The combination of Mycroft Holmes and Gregory Lestrade is so much more than the sum of its parts.

I admit, I didn’t get it at first. I read books, I wrote my own original pairings, I read and wrote Sherlock/John. My dance card was full up, I thought. I knew Mycroft/Lestrade existed, of course, but I just didn’t bother to get involved. Greg has silvering hair, and Mycroft carries an umbrella, and what else can there be between them? What more did I really need to know?
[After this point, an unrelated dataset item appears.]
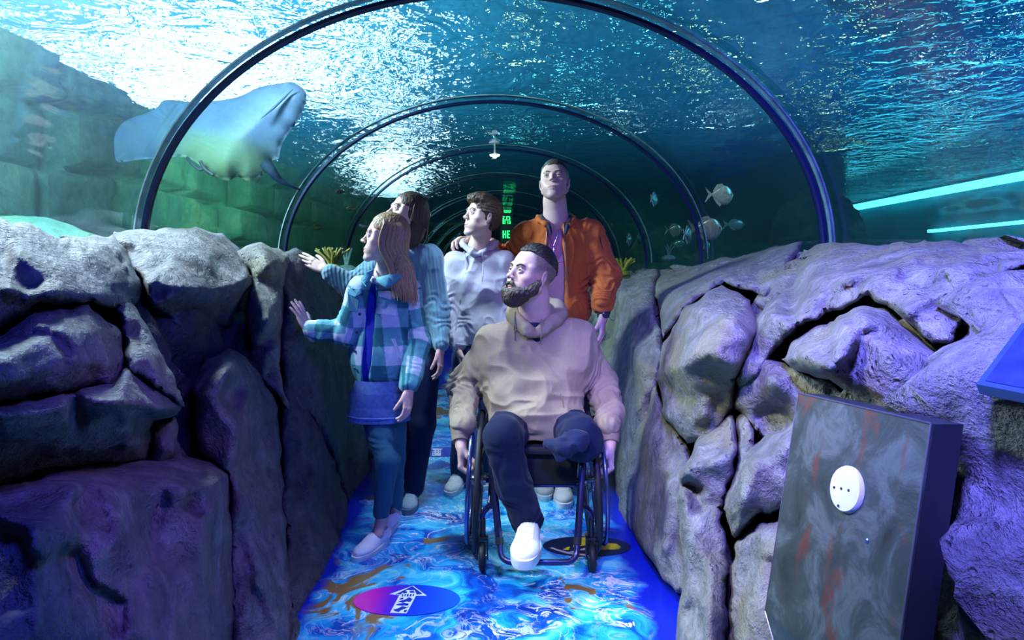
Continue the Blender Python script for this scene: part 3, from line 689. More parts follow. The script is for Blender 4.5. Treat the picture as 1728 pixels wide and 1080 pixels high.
# ================================================================ FLOOR
m, nt, out = nmat('printed_floor')
tc = nd(nt, 'ShaderNodeTexCoord').outputs['Object']
wp = noise_n(nt, tc, 1.6, 3, .6).outputs[1]
wv = nd(nt, 'ShaderNodeVectorMath', {0: wp, 1: (.5, .5, .5)}, operation='SUBTRACT').outputs[0]
wv = nd(nt, 'ShaderNodeVectorMath', {0: wv, 3: .9}, operation='SCALE').outputs[0]
pv = nd(nt, 'ShaderNodeVectorMath', {0: tc, 1: wv}, operation='ADD').outputs[0]
base = ramp(nt, noise_n(nt, pv, 2.3, 6, .60, 1.6).outputs[0], [(.30, (.004, .03, .30)), (.42, (.005, .10, .55)), (.49, (.015, .34, .80)), (.56, (.04, .54, .90)), (.64, (.22, .76, .92)), (.75, (.05, .48, .72))]).outputs[0]
ms = nd(nt, 'ShaderNodeMapping', {'Vector': pv, 'Scale': (1, 1.6, 1), 'Rotation': (0, 0, .4)}).outputs[0]
f1 = noise_n(nt, ms, 2.3, 5, .6, 2.6).outputs[0]
foam = math_n(nt, 'ABSOLUTE', math_n(nt, 'SUBTRACT', f1, .5))
foam = ramp(nt, foam, [(.0, (1,) * 3), (.010, (.9,) * 3), (.022, (0,) * 3)]).outputs[0]
fm = ramp(nt, noise_n(nt, tc, 2.1, 3).outputs[0], [(.42, (0,) * 3), (.56, (1,) * 3)]).outputs[0]
foam = math_n(nt, 'MULTIPLY', foam, fm)
f2 = math_n(nt, 'ABSOLUTE', math_n(nt, 'SUBTRACT', noise_n(nt, pv, 5.5, 5, .6, 2.0).outputs[0], .5))
f2 = math_n(nt, 'MULTIPLY', ramp(nt, f2, [(0, (.7,) * 3), (.02, (0,) * 3)]).outputs[0], ramp(nt, noise_n(nt, tc, 3.3, 2).outputs[0], [(.45, (0,) * 3), (.6, (.8,) * 3)]).outputs[0])
col = mixc(nt, math_n(nt, 'MAXIMUM', foam, f2), base, (.80, .82, .95))
sx = nd(nt, 'ShaderNodeSeparateXYZ', {0: tc})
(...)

But then for some forgotten reason I read one of their stories, and all that changed. I read a story, and I finally understood that there was a there, there. I read a story, and all my barriers crumbled away into nothing the first time Greg made Mycroft smile. I fell in love.

If you’ve read good Mycroft/Lestrade and it’s not been your cup of tea, that’s one thing. I can understand that. But if you haven’t even tried any, if you’ve rejected them on spec, I just really wish I could convince you to give them a try.

I wonder if you wouldn’t fall just a bit in love, too.